Klucz do wytłumaczenia niezwykłego sukcesu PSV tkwić więc może w dwóch czynnikach. Jednym z nich jest osłabienie rywali: piłkarzom z Eindhoven jeszcze rok temu znacznie trudniej byłoby pokonać dźwigający się z kryzysu Ajax czy mające problemy i zmieniające szkoleniowca AZ. Drugim czynnikiem, o którym nie należy zapominać, jest jednak sylwetka trenera PSV, Petera Bosza. Wydaje się, że jest on trenerem idealnie skrojonym pod drużynę pokroju jego obecnego pracodawcy. Potwierdzają to także jego dobra praca w Ajaxie, który jest klubem o podobnym charakterze oraz nieudane przygody w większych klubach – Borussii, Bayerze Leverkusen czy OL. Teraz jednak ponownie pracuje w środowisku, w którym czuje się świetnie, a jego podopieczni nawiązują do rekordów pod względem liczby zwycięstw z rzędu w Europie.
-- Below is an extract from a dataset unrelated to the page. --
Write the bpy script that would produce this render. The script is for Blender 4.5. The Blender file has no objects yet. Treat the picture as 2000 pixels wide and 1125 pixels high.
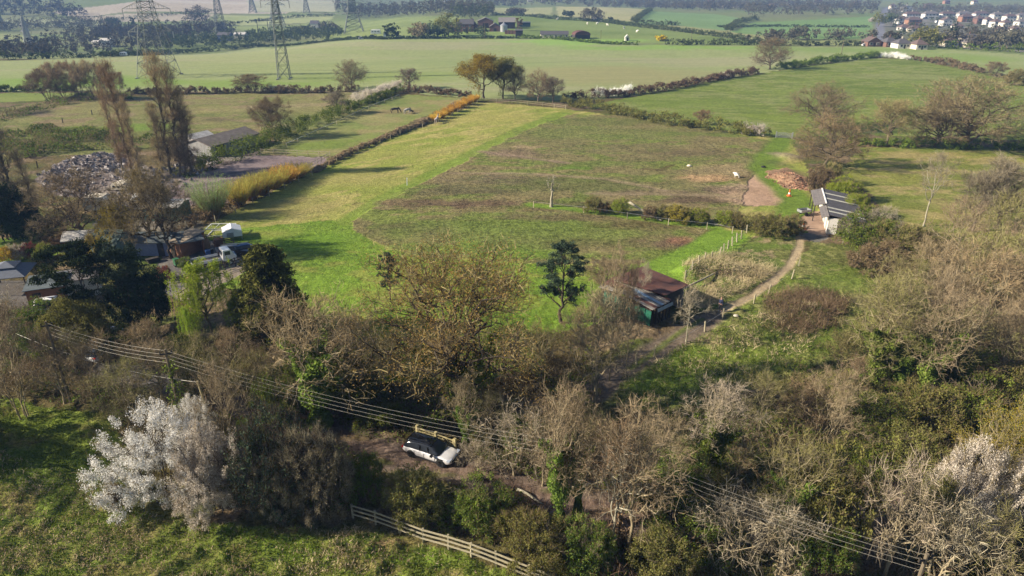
import bpy, math, random
import numpy as np
from mathutils import Vector, Matrix
S = bpy.context.scene
COL = S.collection
R = math.radians
# ------------------------------------------------------------------ camera
CAM_H = 34.0; PITCH = R(24.3); FPX = 1333.0
cam_d = bpy.data.cameras.new('camera'); cam = bpy.data.objects.new('camera', cam_d); COL.objects.link(cam)
cam.location = (0, 0, CAM_H); cam.rotation_euler = (R(90) - PITCH, 0, 0)
cam_d.sensor_width = 36; cam_d.lens = 36 * FPX / 2000; cam_d.clip_start = 0.5; cam_d.clip_end = 9000
S.camera = cam
# ------------------------------------------------------------------ light
SUN_EL = R(27); SUN_AZ = R(6)      # travels towards +X, a little away from the camera
ldir = Vector((math.cos(SUN_EL) * math.cos(SUN_AZ), math.cos(SUN_EL) * math.sin(SUN_AZ), -math.sin(SUN_EL)))
sd = bpy.data.lights.new('sun', 'SUN'); sd.energy = 5.0; sd.angle = R(0.6); sd.color = (1.0, 0.88, 0.70)
so = bpy.data.objects.new('sun', sd); COL.objects.link(so); so.rotation_euler = ldir.to_track_quat('-Z', 'Y').to_euler()
W = bpy.data.worlds.new('World'); S.world = W; W.use_nodes = True
nt = W.node_tree; nt.nodes.clear()
sky = nt.nodes.new('ShaderNodeTexSky'); sky.sky_type = 'NISHITA'; sky.sun_disc = False
sky.sun_elevation = SUN_EL; sky.sun_rotation = R(270 + 6); sky.altitude = 60; sky.dust_density = 1.0
bg = nt.nodes.new('ShaderNodeBackground'); bg.inputs[1].default_value = 0.05
wo = nt.nodes.new('ShaderNodeOutputWorld'); nt.links.new(sky.outputs[0], bg.inputs[0]); nt.links.new(bg.outputs[0], wo.inputs[0])
S.view_settings.view_transform = 'Standard'; S.view_settings.look = 'None'; S.view_settings.gamma = 1
S.view_settings.exposure = 1.15
S.cycles.max_bounces = 5; S.cycles.diffuse_bounces = 2; S.cycles.glossy_bounces = 2; S.cycles.transmission_bounces = 3
S.cycles.transparent_max_bounces = 8; S.cycles.volume_bounces = 0; S.cycles.use_denoising = True
S.cycles.sample_clamp_indirect = 4; S.cycles.caustics_reflective = False; S.cycles.caustics_refractive = False
S.cycles.use_adaptive_sampling = True; S.cycles.adaptive_threshold = 0.02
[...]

Wszystko co dobre kiedyś się kończy
Dziś wiemy już jednak, że tych serii nie pobiją. Zremisowali bowiem z FC Utrecht 1:1, przez co zaprzepaścili szansę na wpisanie się do historii wyrównując lub przebijając rekordy poprzedników. Do najlepszego wyniku w Holandii brakowało im tylko jednego zwycięstwa: do tej pory jedynie Ajax zdołał 18 razy z rzędu wygrywać swoje mecze. Dystans do jeszcze dłuższych serii ostudzał nastroje: absolutny rekord należy do węgierskiego Ferencvarosu, który 32 razy nie potknął się, bez przerwy wygrywając. Ta passa wydaje się jednak nie do pobicia, wystarczy wspomnieć że utrzymuje się na szczycie już przez 90 lat.
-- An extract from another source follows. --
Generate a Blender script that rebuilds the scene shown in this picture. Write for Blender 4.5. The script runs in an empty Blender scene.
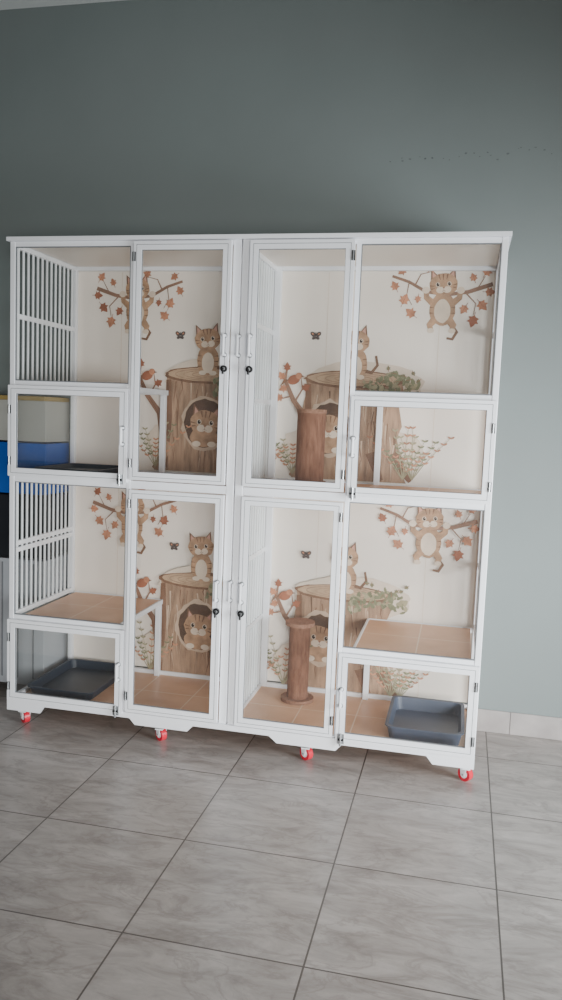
import bpy, math, random
from mathutils import Matrix, Vector
random.seed(7)
D=0.714; T=0.5967; TX=1.2834; TY=-0.2405; HC=3.95
COL=bpy.context.collection

# ------------------------------------------------------------ materials
def newmat(name):
    m=bpy.data.materials.new(name); m.use_nodes=True
    return m, m.node_tree.nodes, m.node_tree.links, m.node_tree.nodes["Principled BSDF"]
def srgb(r,g,b):
    f=lambda c:((c/255)/12.92 if c/255<=0.04045 else ((c/255+0.055)/1.055)**2.4)
    return (f(r),f(g),f(b),1)
def paint(name,rgb,rough=0.5,var=0.06,scale=6,metal=0,bump=0,stretch=None,spec=0.5):
    m,n,l,b=newmat(name)
    c=srgb(*rgb)
    tc=n.new("ShaderNodeTexCoord"); no=n.new("ShaderNodeTexNoise"); no.inputs["Scale"].default_value=scale; no.inputs["Detail"].default_value=5
    if stretch:
        mp=n.new("ShaderNodeMapping"); mp.inputs["Scale"].default_value=stretch
        l.new(tc.outputs["Object"],mp.inputs[0]); l.new(mp.outputs[0],no.inputs[0])
    else: l.new(tc.outputs["Object"],no.inputs[0])
    cr=n.new("ShaderNodeValToRGB")
    cr.color_ramp.elements[0].position=0.3; cr.color_ramp.elements[1].position=0.7
    cr.color_ramp.elements[0].color=tuple(v*(1-var*2) for v in c[:3])+(1,)
    cr.color_ramp.elements[1].color=tuple(min(1,v*(1+var)) for v in c[:3])+(1,)
    l.new(no.outputs[0],cr.inputs[0]); l.new(cr.outputs[0],b.inputs["Base Color"])
    b.inputs["Roughness"].default_value=rough; b.inputs["Metallic"].default_value=metal
    b.inputs["Specular IOR Level"].default_value=spec
    if bump:
        bp=n.new("ShaderNodeBump"); bp.inputs["Strength"].default_value=bump; bp.inputs["Distance"].default_value=0.003
        l.new(no.outputs[0],bp.inputs["Height"]); l.new(bp.outputs[0],b.inputs["Normal"])
    return m

M={}
M['alu']=paint('white_powder_coated_aluminium',(240,242,246),0.35,0.02,3)
M['seam']=paint('gasket_grey',(112,116,120),0.6,0.03)
M['cream']=paint('cream_panel',(244,235,224),0.4,0.02,2)
M['black']=paint('black_plastic',(24,24,26),0.4,0.1)
M['steel']=paint('latch_steel',(185,188,190),0.3,0.05,metal=0.8)
M['bar']=paint('grille_bar_white',(222,226,228),0.4,0.03)
M['red']=paint('caster_red',(215,35,60),0.35,0.05)
M['tray']=paint('tray_blue_grey',(70,78,96),0.45,0.06)
M['trayblk']=paint('tray_dark',(30,42,58),0.45,0.06)
M['wallp']=paint('wall_paint',(126,135,134),0.65,0.03,1.3)
M['ceil']=paint('ceiling_white',(225,228,226),0.8,0.01)
M['mark']=paint('plaster_mark',(104,111,112),0.9,0.1)
M['blue']=paint('rack_blue',(8,84,175),0.5,0.05)
M['rblack']=paint('rack_black',(22,25,32),0.6,0.05)
M['rcream']=paint('rack_cream',(176,176,170),0.6,0.03)
M['rwhite']=paint('rack_white',(176,180,186),0.6,0.03)
M['yellow']=paint('rack_yellow',(160,138,84),0.5,0.05)
M['base']=paint('baseboard_tile',(168,162,159),0.4,0.08,9)
def pig(k,rgb,var=.12,scale=14,stretch=None): M[k]=paint('mural_'+k,rgb,0.45,var,scale,stretch=stretch)
pig('wash',(228,212,194),.06,8)
pig('bark',(170,138,112),.2,16,(3,1,.5)); pig('barkd',(132,98,76),.15,12,(3,1,.6)); pig('barkl',(204,178,154),.1)
pig('hole',(98,74,58),.15); pig('ring',(196,166,136),.1,16)
pig('fur',(186,148,116),.18,24); pig('furd',(126,94,72),.12); pig('furl',(228,210,190),.06); pig('eye',(48,36,30),.02)
pig('leaf',(196,136,104),.18,20); pig('leafd',(162,102,76),.14,20); pig('moss',(128,130,98),.18,24); pig('twig',(146,112,92),.12); pig('bfly',(90,78,74),.1)
pig('grass',(168,160,128),.12); pig('pink',(206,158,140),.05)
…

Klęska PSV czy sukces Utrechtu?
Wydaje się jednak, że piłkarze PSV nie mają powodów do zmartwień związanych z niedzielnym remisem. W końcu w lidze mają 13 punktów przewagi nad drugim Feyenoordem, grają także w LM i KNVB Beker. W dodatku nie zagrali źle: dominowali, kreowali sporo szans i przy odrobinie szczęścia mogli strzelić przynajmniej dwa gole. Warto jednak wspomnieć, że FC Utrecht pokazał się z bardzo dobrej strony i w pełni zasłużył na zdobycie „oczka” w starciu z jak dotąd zawsze zwycięską drużyną. Jest to szczególnie ciekawe patrząc na trudną sytuację klubu w lidze. Utrecht zdobywa nieco ponad punkt na mecz i walczy o utrzymanie w elicie. Remis przeciwko PSV może więc nazwać więcej niż korzystnym.